## BEGIN SOURCE EXCERPT
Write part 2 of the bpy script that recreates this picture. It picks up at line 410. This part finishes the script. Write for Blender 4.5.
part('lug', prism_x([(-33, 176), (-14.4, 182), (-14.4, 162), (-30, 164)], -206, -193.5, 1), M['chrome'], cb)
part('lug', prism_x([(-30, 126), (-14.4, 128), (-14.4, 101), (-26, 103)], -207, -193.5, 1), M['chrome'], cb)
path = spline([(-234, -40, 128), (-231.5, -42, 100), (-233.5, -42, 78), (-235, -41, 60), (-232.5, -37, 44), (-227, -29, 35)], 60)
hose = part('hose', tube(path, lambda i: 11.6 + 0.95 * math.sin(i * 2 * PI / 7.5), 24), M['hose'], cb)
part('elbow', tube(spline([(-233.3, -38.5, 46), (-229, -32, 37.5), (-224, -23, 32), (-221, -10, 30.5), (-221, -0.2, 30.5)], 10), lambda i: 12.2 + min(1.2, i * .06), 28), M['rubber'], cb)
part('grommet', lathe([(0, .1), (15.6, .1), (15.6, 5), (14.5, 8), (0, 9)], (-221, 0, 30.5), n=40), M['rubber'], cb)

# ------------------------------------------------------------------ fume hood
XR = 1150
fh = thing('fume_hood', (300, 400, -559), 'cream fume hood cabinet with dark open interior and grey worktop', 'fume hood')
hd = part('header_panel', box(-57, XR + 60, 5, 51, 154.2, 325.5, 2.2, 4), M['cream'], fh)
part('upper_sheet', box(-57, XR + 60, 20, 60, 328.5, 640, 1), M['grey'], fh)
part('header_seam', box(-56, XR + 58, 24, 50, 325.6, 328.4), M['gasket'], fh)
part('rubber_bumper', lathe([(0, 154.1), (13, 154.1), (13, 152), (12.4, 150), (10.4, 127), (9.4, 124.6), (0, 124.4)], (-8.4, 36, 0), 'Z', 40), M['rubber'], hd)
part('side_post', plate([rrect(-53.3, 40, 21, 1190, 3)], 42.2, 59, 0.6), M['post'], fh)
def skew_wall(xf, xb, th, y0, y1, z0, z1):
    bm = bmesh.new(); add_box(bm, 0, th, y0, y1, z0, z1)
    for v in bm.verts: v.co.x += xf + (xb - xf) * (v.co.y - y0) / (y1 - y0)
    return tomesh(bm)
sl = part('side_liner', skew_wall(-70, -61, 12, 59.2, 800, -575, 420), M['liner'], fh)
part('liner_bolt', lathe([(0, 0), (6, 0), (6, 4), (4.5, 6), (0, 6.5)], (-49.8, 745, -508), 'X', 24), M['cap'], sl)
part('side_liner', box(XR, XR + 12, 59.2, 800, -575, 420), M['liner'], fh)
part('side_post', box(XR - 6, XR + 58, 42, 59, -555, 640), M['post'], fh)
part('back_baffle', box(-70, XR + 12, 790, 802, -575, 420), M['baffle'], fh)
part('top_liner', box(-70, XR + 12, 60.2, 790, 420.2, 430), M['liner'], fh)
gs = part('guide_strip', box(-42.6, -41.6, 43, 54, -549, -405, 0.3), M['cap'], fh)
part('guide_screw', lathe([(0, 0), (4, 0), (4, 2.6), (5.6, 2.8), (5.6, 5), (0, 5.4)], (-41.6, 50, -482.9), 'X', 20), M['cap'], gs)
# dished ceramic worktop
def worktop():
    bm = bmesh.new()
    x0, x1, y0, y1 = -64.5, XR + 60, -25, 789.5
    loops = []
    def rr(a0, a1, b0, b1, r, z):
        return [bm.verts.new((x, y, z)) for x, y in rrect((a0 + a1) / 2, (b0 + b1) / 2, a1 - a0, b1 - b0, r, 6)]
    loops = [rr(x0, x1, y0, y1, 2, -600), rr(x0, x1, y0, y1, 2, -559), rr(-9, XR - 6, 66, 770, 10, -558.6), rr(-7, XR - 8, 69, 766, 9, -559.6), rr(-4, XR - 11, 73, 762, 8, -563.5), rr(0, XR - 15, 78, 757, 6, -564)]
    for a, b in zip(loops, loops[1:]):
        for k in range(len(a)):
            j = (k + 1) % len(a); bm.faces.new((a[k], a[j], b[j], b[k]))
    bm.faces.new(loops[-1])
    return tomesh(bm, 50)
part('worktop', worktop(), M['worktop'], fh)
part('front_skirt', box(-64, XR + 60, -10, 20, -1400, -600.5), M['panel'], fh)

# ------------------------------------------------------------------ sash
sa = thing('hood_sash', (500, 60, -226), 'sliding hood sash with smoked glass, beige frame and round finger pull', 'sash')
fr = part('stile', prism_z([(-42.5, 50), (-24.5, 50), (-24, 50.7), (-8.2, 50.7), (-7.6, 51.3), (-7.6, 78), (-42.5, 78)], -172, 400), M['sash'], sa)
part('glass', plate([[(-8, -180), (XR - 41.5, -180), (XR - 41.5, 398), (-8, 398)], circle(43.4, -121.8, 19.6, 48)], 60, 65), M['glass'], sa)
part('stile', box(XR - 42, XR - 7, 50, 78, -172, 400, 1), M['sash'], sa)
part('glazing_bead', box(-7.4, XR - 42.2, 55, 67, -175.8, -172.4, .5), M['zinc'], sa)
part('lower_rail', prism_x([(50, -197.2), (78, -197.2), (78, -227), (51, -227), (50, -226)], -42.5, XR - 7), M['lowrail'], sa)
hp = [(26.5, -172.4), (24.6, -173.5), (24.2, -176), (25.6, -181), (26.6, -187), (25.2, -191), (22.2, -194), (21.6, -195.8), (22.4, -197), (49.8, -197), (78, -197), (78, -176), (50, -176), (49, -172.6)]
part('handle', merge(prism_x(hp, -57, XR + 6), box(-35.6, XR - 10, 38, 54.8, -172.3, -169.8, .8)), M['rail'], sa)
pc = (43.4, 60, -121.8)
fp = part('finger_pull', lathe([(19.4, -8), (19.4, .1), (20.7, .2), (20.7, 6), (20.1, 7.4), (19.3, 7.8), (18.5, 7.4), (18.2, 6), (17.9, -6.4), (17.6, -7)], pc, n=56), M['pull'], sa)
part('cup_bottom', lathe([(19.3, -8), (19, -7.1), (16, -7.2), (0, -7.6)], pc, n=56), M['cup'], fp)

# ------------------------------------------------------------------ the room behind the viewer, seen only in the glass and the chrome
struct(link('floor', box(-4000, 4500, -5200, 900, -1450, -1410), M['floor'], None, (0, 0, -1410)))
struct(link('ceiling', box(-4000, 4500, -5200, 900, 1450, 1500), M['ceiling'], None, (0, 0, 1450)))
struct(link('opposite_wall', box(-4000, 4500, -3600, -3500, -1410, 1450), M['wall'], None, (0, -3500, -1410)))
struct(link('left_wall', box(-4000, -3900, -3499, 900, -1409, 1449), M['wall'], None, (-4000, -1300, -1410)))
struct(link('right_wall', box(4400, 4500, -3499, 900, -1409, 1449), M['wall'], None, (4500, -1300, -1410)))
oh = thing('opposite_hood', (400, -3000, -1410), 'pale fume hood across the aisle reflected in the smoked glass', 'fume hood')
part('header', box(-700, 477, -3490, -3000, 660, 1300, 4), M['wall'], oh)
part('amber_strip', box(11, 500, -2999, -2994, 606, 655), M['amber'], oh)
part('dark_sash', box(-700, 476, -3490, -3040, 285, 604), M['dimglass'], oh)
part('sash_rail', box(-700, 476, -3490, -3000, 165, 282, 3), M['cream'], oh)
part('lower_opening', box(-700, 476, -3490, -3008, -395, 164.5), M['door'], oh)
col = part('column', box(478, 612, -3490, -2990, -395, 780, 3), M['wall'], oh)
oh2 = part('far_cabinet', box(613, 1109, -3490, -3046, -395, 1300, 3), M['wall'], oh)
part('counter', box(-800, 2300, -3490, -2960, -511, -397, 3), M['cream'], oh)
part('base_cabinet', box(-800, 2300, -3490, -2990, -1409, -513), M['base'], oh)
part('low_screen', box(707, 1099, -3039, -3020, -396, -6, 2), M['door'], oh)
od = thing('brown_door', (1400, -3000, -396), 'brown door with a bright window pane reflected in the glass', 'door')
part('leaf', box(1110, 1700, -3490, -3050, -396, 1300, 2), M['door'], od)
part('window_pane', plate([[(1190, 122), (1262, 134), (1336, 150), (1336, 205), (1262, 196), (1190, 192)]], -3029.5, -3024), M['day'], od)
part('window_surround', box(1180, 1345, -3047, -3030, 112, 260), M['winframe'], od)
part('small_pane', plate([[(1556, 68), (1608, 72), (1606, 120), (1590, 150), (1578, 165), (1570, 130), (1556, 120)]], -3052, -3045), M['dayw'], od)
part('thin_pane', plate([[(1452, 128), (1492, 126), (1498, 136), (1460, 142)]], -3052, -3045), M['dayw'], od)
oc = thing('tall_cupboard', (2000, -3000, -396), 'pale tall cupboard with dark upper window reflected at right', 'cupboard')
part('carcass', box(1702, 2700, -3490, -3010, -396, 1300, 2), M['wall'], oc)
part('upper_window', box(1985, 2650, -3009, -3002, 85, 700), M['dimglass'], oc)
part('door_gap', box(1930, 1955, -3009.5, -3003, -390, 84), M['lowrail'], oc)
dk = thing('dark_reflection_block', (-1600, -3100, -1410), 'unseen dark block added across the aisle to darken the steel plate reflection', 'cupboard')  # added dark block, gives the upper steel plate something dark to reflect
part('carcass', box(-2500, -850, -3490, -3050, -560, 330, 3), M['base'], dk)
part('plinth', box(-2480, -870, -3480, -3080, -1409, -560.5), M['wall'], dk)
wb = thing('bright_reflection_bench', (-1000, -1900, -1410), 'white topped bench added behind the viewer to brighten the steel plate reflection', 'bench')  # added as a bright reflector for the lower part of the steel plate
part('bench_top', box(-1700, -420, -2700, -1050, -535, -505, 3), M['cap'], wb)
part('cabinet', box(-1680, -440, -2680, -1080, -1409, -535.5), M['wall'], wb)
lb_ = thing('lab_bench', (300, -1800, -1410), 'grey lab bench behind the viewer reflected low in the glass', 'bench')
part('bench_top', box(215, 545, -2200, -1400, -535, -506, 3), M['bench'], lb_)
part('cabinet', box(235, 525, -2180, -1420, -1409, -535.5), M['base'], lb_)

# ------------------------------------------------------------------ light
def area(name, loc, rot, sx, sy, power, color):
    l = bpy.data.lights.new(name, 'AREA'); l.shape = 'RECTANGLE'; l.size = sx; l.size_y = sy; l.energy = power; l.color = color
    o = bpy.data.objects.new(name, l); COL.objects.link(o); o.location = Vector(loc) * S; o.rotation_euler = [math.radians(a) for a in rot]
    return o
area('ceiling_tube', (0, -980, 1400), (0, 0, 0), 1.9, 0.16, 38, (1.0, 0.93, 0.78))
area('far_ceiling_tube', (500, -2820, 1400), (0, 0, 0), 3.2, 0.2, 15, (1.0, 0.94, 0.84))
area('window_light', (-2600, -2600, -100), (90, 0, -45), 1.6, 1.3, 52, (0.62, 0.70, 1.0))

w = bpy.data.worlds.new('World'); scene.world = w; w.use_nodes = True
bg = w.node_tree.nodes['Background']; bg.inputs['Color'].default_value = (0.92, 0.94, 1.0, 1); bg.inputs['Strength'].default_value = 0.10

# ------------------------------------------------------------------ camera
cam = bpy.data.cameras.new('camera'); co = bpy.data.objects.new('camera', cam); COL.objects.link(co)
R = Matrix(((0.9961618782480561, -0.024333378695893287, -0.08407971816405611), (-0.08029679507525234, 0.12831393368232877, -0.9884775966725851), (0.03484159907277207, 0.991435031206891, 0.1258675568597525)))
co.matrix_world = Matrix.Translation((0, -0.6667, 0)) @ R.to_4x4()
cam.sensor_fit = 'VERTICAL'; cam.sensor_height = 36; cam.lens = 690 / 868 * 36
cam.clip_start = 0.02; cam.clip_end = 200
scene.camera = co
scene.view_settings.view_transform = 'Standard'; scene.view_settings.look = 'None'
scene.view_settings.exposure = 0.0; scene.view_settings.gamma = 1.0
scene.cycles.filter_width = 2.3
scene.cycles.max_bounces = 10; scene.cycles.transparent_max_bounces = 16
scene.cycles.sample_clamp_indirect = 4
## END SOURCE EXCERPT
Pick out and copy the lines of the material that include the word "lowrail".

part('lower_rail', prism_x([(50, -197.2), (78, -197.2), (78, -227), (51, -227), (50, -226)], -42.5, XR - 7), M['lowrail'], sa)
part('door_gap', box(1930, 1955, -3009.5, -3003, -390, 84), M['lowrail'], oc)